== WORK TO COMPLETE ==
Reproduce the complete listing without any deviation.

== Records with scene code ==
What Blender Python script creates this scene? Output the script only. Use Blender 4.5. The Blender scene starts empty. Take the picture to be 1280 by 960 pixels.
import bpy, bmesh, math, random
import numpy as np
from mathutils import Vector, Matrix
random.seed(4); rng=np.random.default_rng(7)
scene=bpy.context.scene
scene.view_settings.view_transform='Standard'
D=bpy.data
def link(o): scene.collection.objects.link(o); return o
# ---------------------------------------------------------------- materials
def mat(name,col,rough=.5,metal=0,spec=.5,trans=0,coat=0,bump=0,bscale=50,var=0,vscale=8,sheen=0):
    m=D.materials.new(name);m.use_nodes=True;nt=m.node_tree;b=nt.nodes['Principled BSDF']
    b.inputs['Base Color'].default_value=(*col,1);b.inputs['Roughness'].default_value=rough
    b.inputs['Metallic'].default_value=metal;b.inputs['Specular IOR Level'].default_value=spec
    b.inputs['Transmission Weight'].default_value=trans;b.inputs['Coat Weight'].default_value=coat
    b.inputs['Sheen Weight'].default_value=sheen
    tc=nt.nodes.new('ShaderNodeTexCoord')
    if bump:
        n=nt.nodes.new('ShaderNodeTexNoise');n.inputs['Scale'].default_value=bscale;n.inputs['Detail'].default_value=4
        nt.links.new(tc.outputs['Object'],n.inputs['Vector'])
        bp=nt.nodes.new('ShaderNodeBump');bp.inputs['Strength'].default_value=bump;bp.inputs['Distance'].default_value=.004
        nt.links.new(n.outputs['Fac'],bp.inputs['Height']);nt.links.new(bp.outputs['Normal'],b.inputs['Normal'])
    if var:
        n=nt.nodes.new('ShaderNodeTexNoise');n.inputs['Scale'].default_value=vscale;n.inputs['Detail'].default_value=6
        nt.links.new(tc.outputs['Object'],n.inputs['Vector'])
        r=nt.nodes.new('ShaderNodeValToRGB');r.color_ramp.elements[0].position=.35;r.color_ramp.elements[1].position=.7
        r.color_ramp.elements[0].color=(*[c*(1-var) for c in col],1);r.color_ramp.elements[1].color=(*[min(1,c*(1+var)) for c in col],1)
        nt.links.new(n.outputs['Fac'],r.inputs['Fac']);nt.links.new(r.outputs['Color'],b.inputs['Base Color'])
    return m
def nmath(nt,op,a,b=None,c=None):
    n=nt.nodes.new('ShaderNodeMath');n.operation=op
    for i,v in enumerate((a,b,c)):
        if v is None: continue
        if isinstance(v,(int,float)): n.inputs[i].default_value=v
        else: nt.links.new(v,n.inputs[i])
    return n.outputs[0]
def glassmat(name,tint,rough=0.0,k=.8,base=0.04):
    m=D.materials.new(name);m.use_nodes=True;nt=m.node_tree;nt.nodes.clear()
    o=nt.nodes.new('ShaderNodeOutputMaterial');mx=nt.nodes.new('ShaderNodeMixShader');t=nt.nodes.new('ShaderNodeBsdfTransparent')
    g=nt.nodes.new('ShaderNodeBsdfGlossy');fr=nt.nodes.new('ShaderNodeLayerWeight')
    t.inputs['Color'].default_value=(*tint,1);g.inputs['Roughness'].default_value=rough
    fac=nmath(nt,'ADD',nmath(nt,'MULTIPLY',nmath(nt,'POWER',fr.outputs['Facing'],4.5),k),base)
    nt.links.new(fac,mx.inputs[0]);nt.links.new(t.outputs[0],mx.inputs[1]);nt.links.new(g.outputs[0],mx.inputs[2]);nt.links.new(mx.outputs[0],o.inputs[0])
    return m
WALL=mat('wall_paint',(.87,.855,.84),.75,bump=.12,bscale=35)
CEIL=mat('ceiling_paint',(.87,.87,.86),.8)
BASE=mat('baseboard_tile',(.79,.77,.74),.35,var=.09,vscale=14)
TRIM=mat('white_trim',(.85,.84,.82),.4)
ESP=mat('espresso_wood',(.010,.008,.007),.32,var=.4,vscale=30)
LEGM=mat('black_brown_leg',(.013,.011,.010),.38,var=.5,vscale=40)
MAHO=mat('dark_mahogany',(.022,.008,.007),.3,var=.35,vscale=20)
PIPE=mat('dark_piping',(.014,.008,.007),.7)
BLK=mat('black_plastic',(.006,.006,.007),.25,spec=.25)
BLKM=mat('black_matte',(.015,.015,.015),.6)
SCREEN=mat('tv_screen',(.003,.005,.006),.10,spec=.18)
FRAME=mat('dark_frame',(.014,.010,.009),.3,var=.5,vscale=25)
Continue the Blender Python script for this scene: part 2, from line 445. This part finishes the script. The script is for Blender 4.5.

== THE ANSWER ==
What Blender Python script creates this scene? Output the script only. Use Blender 4.5. The Blender scene starts empty. Take the picture to be 1280 by 960 pixels.
import bpy, bmesh, math, random
import numpy as np
from mathutils import Vector, Matrix
random.seed(4); rng=np.random.default_rng(7)
scene=bpy.context.scene
scene.view_settings.view_transform='Standard'
D=bpy.data
def link(o): scene.collection.objects.link(o); return o
# ---------------------------------------------------------------- materials
def mat(name,col,rough=.5,metal=0,spec=.5,trans=0,coat=0,bump=0,bscale=50,var=0,vscale=8,sheen=0):
    m=D.materials.new(name);m.use_nodes=True;nt=m.node_tree;b=nt.nodes['Principled BSDF']
    b.inputs['Base Color'].default_value=(*col,1);b.inputs['Roughness'].default_value=rough
    b.inputs['Metallic'].default_value=metal;b.inputs['Specular IOR Level'].default_value=spec
    b.inputs['Transmission Weight'].default_value=trans;b.inputs['Coat Weight'].default_value=coat
    b.inputs['Sheen Weight'].default_value=sheen
    tc=nt.nodes.new('ShaderNodeTexCoord')
    if bump:
        n=nt.nodes.new('ShaderNodeTexNoise');n.inputs['Scale'].default_value=bscale;n.inputs['Detail'].default_value=4
        nt.links.new(tc.outputs['Object'],n.inputs['Vector'])
        bp=nt.nodes.new('ShaderNodeBump');bp.inputs['Strength'].default_value=bump;bp.inputs['Distance'].default_value=.004
        nt.links.new(n.outputs['Fac'],bp.inputs['Height']);nt.links.new(bp.outputs['Normal'],b.inputs['Normal'])
    if var:
        n=nt.nodes.new('ShaderNodeTexNoise');n.inputs['Scale'].default_value=vscale;n.inputs['Detail'].default_value=6
        nt.links.new(tc.outputs['Object'],n.inputs['Vector'])
        r=nt.nodes.new('ShaderNodeValToRGB');r.color_ramp.elements[0].position=.35;r.color_ramp.elements[1].position=.7
        r.color_ramp.elements[0].color=(*[c*(1-var) for c in col],1);r.color_ramp.elements[1].color=(*[min(1,c*(1+var)) for c in col],1)
        nt.links.new(n.outputs['Fac'],r.inputs['Fac']);nt.links.new(r.outputs['Color'],b.inputs['Base Color'])
    return m
def nmath(nt,op,a,b=None,c=None):
    n=nt.nodes.new('ShaderNodeMath');n.operation=op
    for i,v in enumerate((a,b,c)):
        if v is None: continue
        if isinstance(v,(int,float)): n.inputs[i].default_value=v
        else: nt.links.new(v,n.inputs[i])
    return n.outputs[0]
def glassmat(name,tint,rough=0.0,k=.8,base=0.04):
    m=D.materials.new(name);m.use_nodes=True;nt=m.node_tree;nt.nodes.clear()
    o=nt.nodes.new('ShaderNodeOutputMaterial');mx=nt.nodes.new('ShaderNodeMixShader');t=nt.nodes.new('ShaderNodeBsdfTransparent')
    g=nt.nodes.new('ShaderNodeBsdfGlossy');fr=nt.nodes.new('ShaderNodeLayerWeight')
    t.inputs['Color'].default_value=(*tint,1);g.inputs['Roughness'].default_value=rough
    fac=nmath(nt,'ADD',nmath(nt,'MULTIPLY',nmath(nt,'POWER',fr.outputs['Facing'],4.5),k),base)
    nt.links.new(fac,mx.inputs[0]);nt.links.new(t.outputs[0],mx.inputs[1]);nt.links.new(g.outputs[0],mx.inputs[2]);nt.links.new(mx.outputs[0],o.inputs[0])
    return m
WALL=mat('wall_paint',(.87,.855,.84),.75,bump=.12,bscale=35)
CEIL=mat('ceiling_paint',(.87,.87,.86),.8)
BASE=mat('baseboard_tile',(.79,.77,.74),.35,var=.09,vscale=14)
TRIM=mat('white_trim',(.85,.84,.82),.4)
ESP=mat('espresso_wood',(.010,.008,.007),.32,var=.4,vscale=30)
LEGM=mat('black_brown_leg',(.013,.011,.010),.38,var=.5,vscale=40)
MAHO=mat('dark_mahogany',(.022,.008,.007),.3,var=.35,vscale=20)
PIPE=mat('dark_piping',(.014,.008,.007),.7)
BLK=mat('black_plastic',(.006,.006,.007),.25,spec=.25)
BLKM=mat('black_matte',(.015,.015,.015),.6)
SCREEN=mat('tv_screen',(.003,.005,.006),.10,spec=.18)
FRAME=mat('dark_frame',(.014,.010,.009),.3,var=.5,vscale=25)
Continue the Blender Python script for this scene: part 2, from line 445. This part finishes the script. The script is for Blender 4.5.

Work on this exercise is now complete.